Scripts that build scenes:
--- BEGIN ---

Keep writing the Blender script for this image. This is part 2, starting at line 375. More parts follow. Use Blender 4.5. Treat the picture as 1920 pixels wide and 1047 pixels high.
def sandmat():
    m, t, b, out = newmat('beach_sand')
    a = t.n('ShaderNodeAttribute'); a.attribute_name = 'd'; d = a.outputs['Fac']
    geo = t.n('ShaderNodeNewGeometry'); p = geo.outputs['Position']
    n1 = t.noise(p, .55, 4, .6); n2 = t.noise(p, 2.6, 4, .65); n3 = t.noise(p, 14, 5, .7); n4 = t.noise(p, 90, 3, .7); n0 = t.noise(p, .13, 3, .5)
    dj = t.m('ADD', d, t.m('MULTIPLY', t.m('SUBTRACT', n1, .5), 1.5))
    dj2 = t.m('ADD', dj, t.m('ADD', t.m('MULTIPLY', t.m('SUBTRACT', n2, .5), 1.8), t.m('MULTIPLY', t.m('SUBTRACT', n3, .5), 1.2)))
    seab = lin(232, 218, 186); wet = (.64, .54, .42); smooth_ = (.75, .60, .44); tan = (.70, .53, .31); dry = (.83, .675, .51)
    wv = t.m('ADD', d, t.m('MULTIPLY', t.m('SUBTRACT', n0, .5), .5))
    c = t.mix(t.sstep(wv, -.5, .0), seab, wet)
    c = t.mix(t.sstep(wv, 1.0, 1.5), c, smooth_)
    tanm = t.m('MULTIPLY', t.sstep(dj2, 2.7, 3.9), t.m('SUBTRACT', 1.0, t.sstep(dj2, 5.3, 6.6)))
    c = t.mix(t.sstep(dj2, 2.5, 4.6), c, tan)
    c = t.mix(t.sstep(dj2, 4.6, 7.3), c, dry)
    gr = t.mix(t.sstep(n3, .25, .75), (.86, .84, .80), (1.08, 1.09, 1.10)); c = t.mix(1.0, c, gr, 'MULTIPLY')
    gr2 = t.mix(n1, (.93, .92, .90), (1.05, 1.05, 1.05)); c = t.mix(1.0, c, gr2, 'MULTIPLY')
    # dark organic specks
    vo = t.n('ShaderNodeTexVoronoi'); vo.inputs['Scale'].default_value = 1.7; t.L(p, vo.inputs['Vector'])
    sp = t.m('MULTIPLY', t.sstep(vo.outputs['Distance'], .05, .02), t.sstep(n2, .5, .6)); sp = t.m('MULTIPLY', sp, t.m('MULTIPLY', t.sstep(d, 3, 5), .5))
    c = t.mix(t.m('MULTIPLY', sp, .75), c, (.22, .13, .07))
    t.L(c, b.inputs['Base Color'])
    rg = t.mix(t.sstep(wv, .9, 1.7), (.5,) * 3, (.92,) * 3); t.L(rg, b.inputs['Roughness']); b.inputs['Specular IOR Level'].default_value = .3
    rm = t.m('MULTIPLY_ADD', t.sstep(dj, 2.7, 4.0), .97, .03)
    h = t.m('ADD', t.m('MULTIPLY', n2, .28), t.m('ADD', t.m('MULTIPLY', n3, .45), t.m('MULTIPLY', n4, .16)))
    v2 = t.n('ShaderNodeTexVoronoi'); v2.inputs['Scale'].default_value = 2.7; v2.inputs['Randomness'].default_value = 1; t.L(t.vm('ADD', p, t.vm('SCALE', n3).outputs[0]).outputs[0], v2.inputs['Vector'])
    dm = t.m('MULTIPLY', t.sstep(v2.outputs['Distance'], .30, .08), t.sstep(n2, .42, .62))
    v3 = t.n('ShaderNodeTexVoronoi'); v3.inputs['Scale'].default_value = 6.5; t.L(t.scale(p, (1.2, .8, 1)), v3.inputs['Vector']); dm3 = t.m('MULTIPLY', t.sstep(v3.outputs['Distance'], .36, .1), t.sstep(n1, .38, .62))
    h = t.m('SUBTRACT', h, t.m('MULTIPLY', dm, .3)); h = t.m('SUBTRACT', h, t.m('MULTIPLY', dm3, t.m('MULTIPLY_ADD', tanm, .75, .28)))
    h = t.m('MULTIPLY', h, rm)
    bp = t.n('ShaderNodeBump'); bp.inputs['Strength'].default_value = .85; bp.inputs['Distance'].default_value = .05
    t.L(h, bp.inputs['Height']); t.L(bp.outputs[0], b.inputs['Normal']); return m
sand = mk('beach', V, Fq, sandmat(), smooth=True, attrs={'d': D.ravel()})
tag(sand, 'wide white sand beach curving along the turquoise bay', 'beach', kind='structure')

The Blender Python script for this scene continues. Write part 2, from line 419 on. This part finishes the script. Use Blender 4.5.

--- END ---

**Work required:** Copy out every line of the data above, exactly as given.

**Finished exercise:**
Keep writing the Blender script for this image. This is part 2, starting at line 375. More parts follow. Use Blender 4.5. Treat the picture as 1920 pixels wide and 1047 pixels high.
def sandmat():
    m, t, b, out = newmat('beach_sand')
    a = t.n('ShaderNodeAttribute'); a.attribute_name = 'd'; d = a.outputs['Fac']
    geo = t.n('ShaderNodeNewGeometry'); p = geo.outputs['Position']
    n1 = t.noise(p, .55, 4, .6); n2 = t.noise(p, 2.6, 4, .65); n3 = t.noise(p, 14, 5, .7); n4 = t.noise(p, 90, 3, .7); n0 = t.noise(p, .13, 3, .5)
    dj = t.m('ADD', d, t.m('MULTIPLY', t.m('SUBTRACT', n1, .5), 1.5))
    dj2 = t.m('ADD', dj, t.m('ADD', t.m('MULTIPLY', t.m('SUBTRACT', n2, .5), 1.8), t.m('MULTIPLY', t.m('SUBTRACT', n3, .5), 1.2)))
    seab = lin(232, 218, 186); wet = (.64, .54, .42); smooth_ = (.75, .60, .44); tan = (.70, .53, .31); dry = (.83, .675, .51)
    wv = t.m('ADD', d, t.m('MULTIPLY', t.m('SUBTRACT', n0, .5), .5))
    c = t.mix(t.sstep(wv, -.5, .0), seab, wet)
    c = t.mix(t.sstep(wv, 1.0, 1.5), c, smooth_)
    tanm = t.m('MULTIPLY', t.sstep(dj2, 2.7, 3.9), t.m('SUBTRACT', 1.0, t.sstep(dj2, 5.3, 6.6)))
    c = t.mix(t.sstep(dj2, 2.5, 4.6), c, tan)
    c = t.mix(t.sstep(dj2, 4.6, 7.3), c, dry)
    gr = t.mix(t.sstep(n3, .25, .75), (.86, .84, .80), (1.08, 1.09, 1.10)); c = t.mix(1.0, c, gr, 'MULTIPLY')
    gr2 = t.mix(n1, (.93, .92, .90), (1.05, 1.05, 1.05)); c = t.mix(1.0, c, gr2, 'MULTIPLY')
    # dark organic specks
    vo = t.n('ShaderNodeTexVoronoi'); vo.inputs['Scale'].default_value = 1.7; t.L(p, vo.inputs['Vector'])
    sp = t.m('MULTIPLY', t.sstep(vo.outputs['Distance'], .05, .02), t.sstep(n2, .5, .6)); sp = t.m('MULTIPLY', sp, t.m('MULTIPLY', t.sstep(d, 3, 5), .5))
    c = t.mix(t.m('MULTIPLY', sp, .75), c, (.22, .13, .07))
    t.L(c, b.inputs['Base Color'])
    rg = t.mix(t.sstep(wv, .9, 1.7), (.5,) * 3, (.92,) * 3); t.L(rg, b.inputs['Roughness']); b.inputs['Specular IOR Level'].default_value = .3
    rm = t.m('MULTIPLY_ADD', t.sstep(dj, 2.7, 4.0), .97, .03)
    h = t.m('ADD', t.m('MULTIPLY', n2, .28), t.m('ADD', t.m('MULTIPLY', n3, .45), t.m('MULTIPLY', n4, .16)))
    v2 = t.n('ShaderNodeTexVoronoi'); v2.inputs['Scale'].default_value = 2.7; v2.inputs['Randomness'].default_value = 1; t.L(t.vm('ADD', p, t.vm('SCALE', n3).outputs[0]).outputs[0], v2.inputs['Vector'])
    dm = t.m('MULTIPLY', t.sstep(v2.outputs['Distance'], .30, .08), t.sstep(n2, .42, .62))
    v3 = t.n('ShaderNodeTexVoronoi'); v3.inputs['Scale'].default_value = 6.5; t.L(t.scale(p, (1.2, .8, 1)), v3.inputs['Vector']); dm3 = t.m('MULTIPLY', t.sstep(v3.outputs['Distance'], .36, .1), t.sstep(n1, .38, .62))
    h = t.m('SUBTRACT', h, t.m('MULTIPLY', dm, .3)); h = t.m('SUBTRACT', h, t.m('MULTIPLY', dm3, t.m('MULTIPLY_ADD', tanm, .75, .28)))
    h = t.m('MULTIPLY', h, rm)
    bp = t.n('ShaderNodeBump'); bp.inputs['Strength'].default_value = .85; bp.inputs['Distance'].default_value = .05
    t.L(h, bp.inputs['Height']); t.L(bp.outputs[0], b.inputs['Normal']); return m
sand = mk('beach', V, Fq, sandmat(), smooth=True, attrs={'d': D.ravel()})
tag(sand, 'wide white sand beach curving along the turquoise bay', 'beach', kind='structure')

The Blender Python script for this scene continues. Write part 2, from line 419 on. This part finishes the script. Use Blender 4.5.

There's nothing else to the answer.